Oakland Housing cops play pickup basketball game with neighborhood kids

The tension between police and minority communities is undoubtedly palpable with documented police shootings of black men spreading on social media and the sniper shootings of officers in Dallas and Baton Rouge.

But what happens when police and communities of color come together? That’s something special that happened in the backyard of a home in the heart of East Oakland when police played a pickup basketball game with some neighborhood kids.

KTVU’s Henry Lee says it started after one of the kids asked the officers if they’d be interested in playing ball.
15-year-old Malik McFarlane who loves playing basketball, saw a group of Oakland Housing Authority police officers outside his home.
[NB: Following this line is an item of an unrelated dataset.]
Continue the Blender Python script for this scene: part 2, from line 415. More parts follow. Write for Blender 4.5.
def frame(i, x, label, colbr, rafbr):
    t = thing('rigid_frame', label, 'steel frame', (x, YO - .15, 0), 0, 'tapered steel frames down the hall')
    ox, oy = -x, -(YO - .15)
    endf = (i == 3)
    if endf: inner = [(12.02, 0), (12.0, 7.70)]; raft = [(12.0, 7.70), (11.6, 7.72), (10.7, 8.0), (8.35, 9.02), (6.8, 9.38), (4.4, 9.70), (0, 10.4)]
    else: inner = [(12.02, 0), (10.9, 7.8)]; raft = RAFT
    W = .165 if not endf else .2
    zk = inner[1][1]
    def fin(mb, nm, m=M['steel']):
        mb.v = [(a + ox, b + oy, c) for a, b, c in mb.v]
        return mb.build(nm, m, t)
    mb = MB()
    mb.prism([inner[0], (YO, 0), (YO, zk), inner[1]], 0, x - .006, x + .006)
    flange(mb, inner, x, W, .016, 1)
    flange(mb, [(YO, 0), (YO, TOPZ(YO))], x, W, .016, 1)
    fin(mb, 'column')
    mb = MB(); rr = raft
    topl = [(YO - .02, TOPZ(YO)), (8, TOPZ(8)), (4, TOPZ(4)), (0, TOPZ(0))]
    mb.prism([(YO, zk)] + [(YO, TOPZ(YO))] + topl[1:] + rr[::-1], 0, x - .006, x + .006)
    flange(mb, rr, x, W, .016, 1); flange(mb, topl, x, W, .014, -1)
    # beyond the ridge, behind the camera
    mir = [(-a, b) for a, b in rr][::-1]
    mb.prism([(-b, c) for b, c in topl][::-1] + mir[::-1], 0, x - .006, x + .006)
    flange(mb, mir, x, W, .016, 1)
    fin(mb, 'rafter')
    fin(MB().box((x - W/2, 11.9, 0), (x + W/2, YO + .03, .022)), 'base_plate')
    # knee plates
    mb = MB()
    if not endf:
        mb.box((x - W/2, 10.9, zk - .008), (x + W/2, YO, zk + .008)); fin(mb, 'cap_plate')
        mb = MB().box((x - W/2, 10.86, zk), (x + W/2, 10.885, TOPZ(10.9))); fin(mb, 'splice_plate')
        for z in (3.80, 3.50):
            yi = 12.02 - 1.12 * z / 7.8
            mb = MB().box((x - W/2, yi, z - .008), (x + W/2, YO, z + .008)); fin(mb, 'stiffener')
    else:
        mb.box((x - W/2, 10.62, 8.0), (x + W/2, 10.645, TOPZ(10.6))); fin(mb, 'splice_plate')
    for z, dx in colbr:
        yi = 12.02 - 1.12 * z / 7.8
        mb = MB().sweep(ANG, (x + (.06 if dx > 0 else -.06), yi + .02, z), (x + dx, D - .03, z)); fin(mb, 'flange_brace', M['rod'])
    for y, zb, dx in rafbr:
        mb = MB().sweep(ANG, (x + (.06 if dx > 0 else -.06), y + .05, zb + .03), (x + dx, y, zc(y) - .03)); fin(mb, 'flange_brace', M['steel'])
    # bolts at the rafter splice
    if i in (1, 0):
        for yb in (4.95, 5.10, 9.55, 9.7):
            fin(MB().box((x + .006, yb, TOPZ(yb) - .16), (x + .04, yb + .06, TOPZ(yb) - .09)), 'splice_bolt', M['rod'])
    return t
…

He issued them with the challenge.

“I just asked them if they played,” said Malik.

“Of course the officers jumped at that opportunity, said Carel Duplessis, Oakland Housing Authority Police Chief.

The video of them playing together in the kids’ grandmother’s backyard ended up on Facebook.

“I was trying to beat them, that’s it,” said 16-year-old Lee Hemmingway.

Malik said the officers lost “horribly bad”.

KTVU caught up with Malik, his cousin Lee and the officers for a rematch.

Police officers with the Housing Authority said they do this kind of thing quite often without much attention from the public.

“I’m not surprised at all that the officers went in the back and played with the kids. I am also not surprised that as a result of the play that the officers actually lost to the kids,” Duplessis said.

The kids and cops say they’ve built solid relationships with each other through hoops. They say this is especially important now with recent tensions across the nation over killings of and by police.

“Later on they can remember back in the day when we played ball or whatnot and be like, ‘Hey, you know what? Those were cool cops’,” said officer Brauli Rodriguez

Lee said it was a good move on the cops’ part and that “more officers should probably do that”.
And more officers did do just that. Officer Phillip Chow worked up a sweat and showed off some fancy moves.

“This is about having fun and interacting with the community, to show that we’re normal people and I need to work on my basketball skills,” said Officer Chow.